Su tali basi, allora, nelle ipotesi in cui la sopravvenienza attiva discenda dal riconoscimento giudiziale di un credito (o dal disconoscimento di un debito preesistente, come nel caso di specie) occorre aver riguardo al momento del deposito del provvedimento. È infatti con il deposito del provvedimento giudiziale che la posta attiva, o il venir meno della posta passiva, assume una connotazione che corrisponde al canone di “certezza nell’esistenza ed obiettiva determinabilità” stabilito dall’articolo 109, comma 1, del Tuir ai fini dell’imputabilità a reddito di una componente positiva. In altri termini, la venuta a esistenza del credito si determina per effetto del formarsi del titolo giudiziale, che contiene anche la sua liquidazione.
Occorre inoltre considerare che il requisito della certezza sull’esistenza delle componenti di reddito, di cui al citato articolo 109, comma 1, del Tuir, dev’essere verificato sulla base di criteri essenzialmente economici; in particolare, la relazione illustrativa a detta ultima norma (già articolo 75 Tuir) affermava che “la ragionevole certezza circa i ricavi e i costi si verifica nel momento in cui le tecniche aziendali ritengono definitivamente formata la componente di reddito, affidando al meccanismo delle sopravvenienze attive e passive le successive, pur sempre possibili, correzioni di importo”.
In coerenza con tale impostazione, i giudici di legittimità hanno affermato che “non pare allora che debba attribuirsi efficacia incisiva alla circostanza del passaggio in giudicato della sentenza (né, in senso contrario, al fatto che l’eventuale prosieguo del contenzioso possa condurre a un diverso risultato), poiché un’eventuale modifica della decisione nei successivi gradi di giudizio realizzerebbe una sopravvenienza passiva, idonea anch’essa a concorrere alla formazione del reddito ai sensi dell’articolo 101 del TUIR”.
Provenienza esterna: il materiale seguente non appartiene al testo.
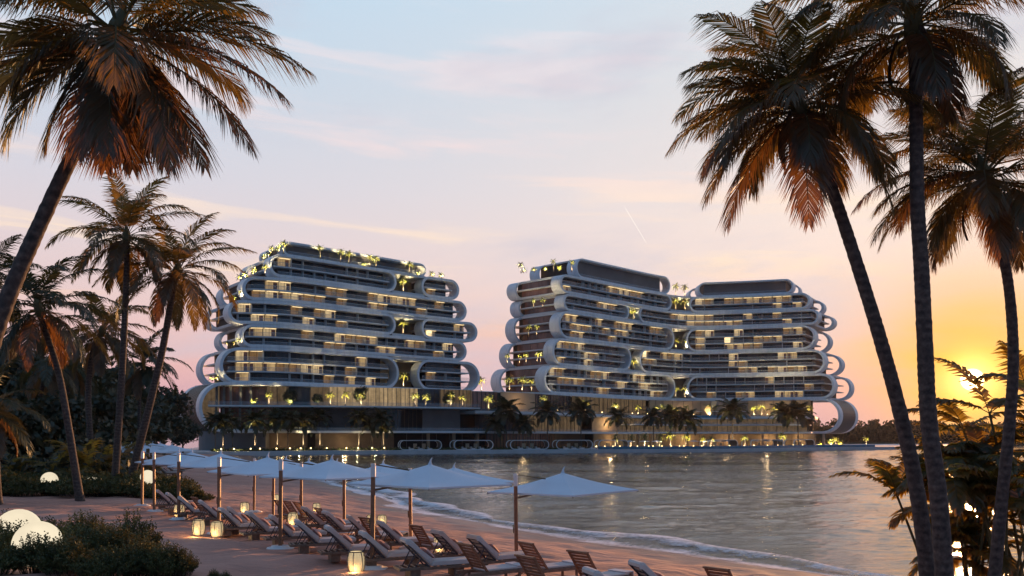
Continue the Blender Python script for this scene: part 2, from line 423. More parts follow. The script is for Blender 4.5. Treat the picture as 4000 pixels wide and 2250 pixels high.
    nn = da.cross(db).normalized(); md = (da + db).normalized(); hl = da.dot(md)
    d1 = nt.nodes.new('ShaderNodeVectorMath'); d1.operation = 'DOT_PRODUCT'; d1.inputs[1].default_value = nn; nt.links.new(tc.outputs['Generated'], d1.inputs[0])
    d2 = nt.nodes.new('ShaderNodeVectorMath'); d2.operation = 'DOT_PRODUCT'; d2.inputs[1].default_value = md; nt.links.new(tc.outputs['Generated'], d2.inputs[0])
    r1 = nd(nt, 'ShaderNodeMapRange', interpolation_type='SMOOTHSTEP'); nt.links.new(mathn(nt, 'ABSOLUTE', d1.outputs['Value']), r1.inputs[0])
    for i, x in zip((1, 2, 3, 4), (.0001, .0006, .6, 0)): r1.inputs[i].default_value = x
    r2 = nd(nt, 'ShaderNodeMapRange', interpolation_type='SMOOTHSTEP'); nt.links.new(d2.outputs['Value'], r2.inputs[0])
    for i, x in zip((1, 2, 3, 4), (hl, hl + (1 - hl) * .5, 0, 1)): r2.inputs[i].default_value = x
    s4 = mix(nt, mathn(nt, 'MULTIPLY', r1.outputs[0], r2.outputs[0]), s4, (1.0, .93, .84))
    # the sun itself, low over the water
    sd = nd(nt, 'ShaderNodeMapRange', interpolation_type='SMOOTHSTEP'); nt.links.new(dot.outputs['Value'], sd.inputs[0])
    for i, x in zip((1, 2, 3, 4), (math.cos(R(.66)), math.cos(R(.42)), 0, 1)): sd.inputs[i].default_value = x
    s4 = mix(nt, sd.outputs[0], s4, (14, 9, 3.6))
    # away from the sunset the dusk sky is blue
    bk = nd(nt, 'ShaderNodeMapRange', interpolation_type='SMOOTHSTEP'); nt.links.new(Y, bk.inputs[0])
    for i, x in zip((1, 2, 3, 4), (.45, -.35, 0, 1)): bk.inputs[i].default_value = x
    s5 = mix(nt, bk.outputs[0], s4, (.12, .215, .37))
    sky = nt.nodes.new('ShaderNodeTexSky'); sky.sky_type = 'NISHITA'; sky.sun_disc = False
    sky.sun_elevation = SEL; sky.sun_rotation = SAZ; sky.altitude = 5; sky.air_density = 1.0; sky.dust_density = 1.5
    nb = nt.nodes.new('ShaderNodeBackground'); nb.inputs[1].default_value = .003
    nt.links.new(sky.outputs[0], nb.inputs[0])
    nt.links.new(s5, bg.inputs[0]); bg.inputs[1].default_value = .77
    ad = nt.nodes.new('ShaderNodeAddShader')
    nt.links.new(bg.outputs[0], ad.inputs[0]); nt.links.new(nb.outputs[0], ad.inputs[1])
    nt.links.new(ad.outputs[0], out.inputs[0])
make_world()
scn.view_settings.view_transform = 'Standard'; scn.view_settings.look = 'None'
scn.view_settings.exposure = .6; scn.view_settings.gamma = 1

# ------------------------------------------------------------------ beach and sea
def axis(a, b, fine_a, fine_b, f, c):
    out = []; x = a
    while x < b:
        out.append(x); x += f if fine_a <= x < fine_b else c
    out.append(b); return out
def make_beach():
    xs = axis(-330, 70, -60, 34, .45, 6.0); ys = axis(-30, 330, 14, 110, .45, 4.0)
    v = [(x, y, ground(x, y) + (relief(x, y) if y < 115 else 0)) for y in ys for x in xs]
    nx = len(xs); f = [(j * nx + i, j * nx + i + 1, (j + 1) * nx + i + 1, (j + 1) * nx + i) for j in range(len(ys) - 1) for i in range(nx - 1)]
    me = bpy.data.meshes.new('beach'); me.from_pydata(v, [], f); me.materials.append(M['sand'])
    me.polygons.foreach_set('use_smooth', [True] * len(f)); me.update()
    tag(link('beach', me), kind='structure')
make_beach()
def make_sea():
    import numpy as np
    rg = np.random.RandomState(4)
    rows, cols = 760, 860
    d = 24 * (430 / 24) ** (np.arange(rows) / (rows - 1)); px_ = np.linspace(-1500, 2500, cols)
    D, P = np.meshgrid(d, px_, indexing='ij'); X = P / F * D; Y = D
    Z = np.zeros_like(X)
    for k in range(34):
        lam = .8 * (9 / .8) ** (k / 33); a = R(90 + 6) + rg.uniform(-.75, .75); ph = rg.uniform(0, 6.28)
        q = (X * np.cos(a) + Y * np.sin(a)) * 2 * PI / lam + ph + .9 * np.sin((X * np.sin(a) - Y * np.cos(a)) * 2 * PI / (lam * 3.7) + ph * 2)
        Z += .0068 * lam ** .68 * (1 - np.abs(np.sin(q / 2)) * 1.25)
    sh = np.interp(Y.ravel(), [p[0] for p in SHORE], [p[1] for p in SHORE]).reshape(Y.shape)
    k = np.clip((X - sh - 1.0) / 9, .12, 1) * np.clip((430 - D) / 40, 0, 1)
    Z = WATER + .02 + Z * k
    v = np.stack([X, Y, Z], -1).reshape(-1, 3)
    idx = np.arange(rows * cols).reshape(rows, cols)
    f = np.stack([idx[:-1, :-1], idx[:-1, 1:], idx[1:, 1:], idx[1:, :-1]], -1).reshape(-1, 4)
    n = len(v); v = np.vstack([v, [(-3000, -60, WATER - .7), (4500, -60, WATER - .7), (12000, 12000, WATER - .7), (-9000, 12000, WATER - .7)]]); f = np.vstack([f, [[n, n + 1, n + 2, n + 3]]])
    me = bpy.data.meshes.new('sea'); me.vertices.add(len(v)); me.vertices.foreach_set('co', v.astype(np.float32).ravel())
    me.loops.add(f.size); me.loops.foreach_set('vertex_index', f.astype(np.int32).ravel())
    me.polygons.add(len(f)); me.polygons.foreach_set('loop_start', np.arange(0, f.size, 4, dtype=np.int32))
    me.update(calc_edges=True); me.materials.append(M['water'])
    me.polygons.foreach_set('use_smooth', np.ones(len(f), dtype=bool)); me.update()
    tag(link('sea', me), kind='structure')
make_sea()
def make_foam():
    # swash: a ribbon of foam riding on the sea along the waterline, with a breaking ridge
    mb_v, mb_f, fa = [], [], []
    ys = [22 + .7 * k for k in range(210)]
    prof = [(1.6, .0, -.12), (1.1, .02, .5), (.45, .05, .62), (-.3, .09, .42), (-1.1, .14, .50), (-1.9, .24, .62), (-2.5, .10, .34), (-3.4, .04, .20), (-4.8, .02, .30), (-6.2, .015, -.1)]
    for i, y in enumerate(ys):
        dx = (shore(y + 2) - shore(y - 2)) / 4; L = math.sqrt(1 + dx * dx); n = Vector((-1 / L, dx / L, 0))
        w = 1 + .35 * math.sin(y * .31) + .2 * math.sin(y * .83 + 1)
        rf = 1 + .9 * math.exp(-((y - 83) / 16) ** 2)
        for s, h, a in prof:
            s2 = s * w * (1.0 if s < 0 else 1.4) + .5 * math.sin(y * .19 + 2)
            p = Vector((shore(y), y, 0)) + n * s2
            hz = h * (.35 + .5 * rf * abs(math.sin(y * .11 + .4)))
            mb_v.append((p.x, p.y, max(WATER, ground(p.x, p.y)) + .012 + hz * (1 if s < 0 else .3)))
            fa.append(clamp(a * (.75 + .35 * rf * .7)))
    k = len(prof)
    for i in range(len(ys) - 1):
        for j in range(k - 1): mb_f.append((i * k + j, i * k + j + 1, (i + 1) * k + j + 1, (i + 1) * k + j))
    me = bpy.data.meshes.new('foam'); me.from_pydata(mb_v, [], mb_f); me.materials.append(M['foam'])
    at_ = me.attributes.new('foam', 'FLOAT', 'POINT'); at_.data.foreach_set('value', fa)
    me.polygons.foreach_set('use_smooth', [True] * len(mb_f))
    tag(link('sea_foam', me), 'white foam of small waves breaking along the curving beach', 'foam', kind='stuff')
make_foam()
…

Da ultimo occorre considerare che possono verificarsi contesti all’interno dei quali la venuta a esistenza della sopravvenienza attiva, ancorché certa e determinata nel suo ammontare, non coincide con il suo conseguimento da parte del contribuente; e ciò in quanto la circostanza che la determina è, per sua stessa natura, soggetta all’incidenza di un fenomeno ostativo a che essa possa effettivamente concorrere a formare il reddito nell’esercizio di impresa.
In questi casi, i giudici di legittimità hanno chiarito che una sopravvenienza costituita da un rimborso di imposta non può ritenersi conseguita nel momento in cui il diritto al rimborso viene riconosciuto, ma soltanto al termine del procedimento diretto all’emissione del provvedimento di rimborso; in questo procedimento, infatti, occorre accertare l’inesistenza di debiti d’imposta del contribuente, in presenza dei quali l’ammontare del rimborso già riconosciuto potrebbe ridursi, quando non anche annullarsi (cfr Cassazione n. 13948/2008).
In conclusione, in ipotesi caratterizzate dalla venuta a esistenza della posta attiva quale conseguenza di una sentenza, è sufficiente che sia intervenuta la decisione, occorrendo tuttavia, al contempo, che l’efficacia esecutiva della stessa non sia stata sospesa, sì da consentire, quantomeno in via potenziale, l’effettivo conseguimento della posta nel reddito del contribuente.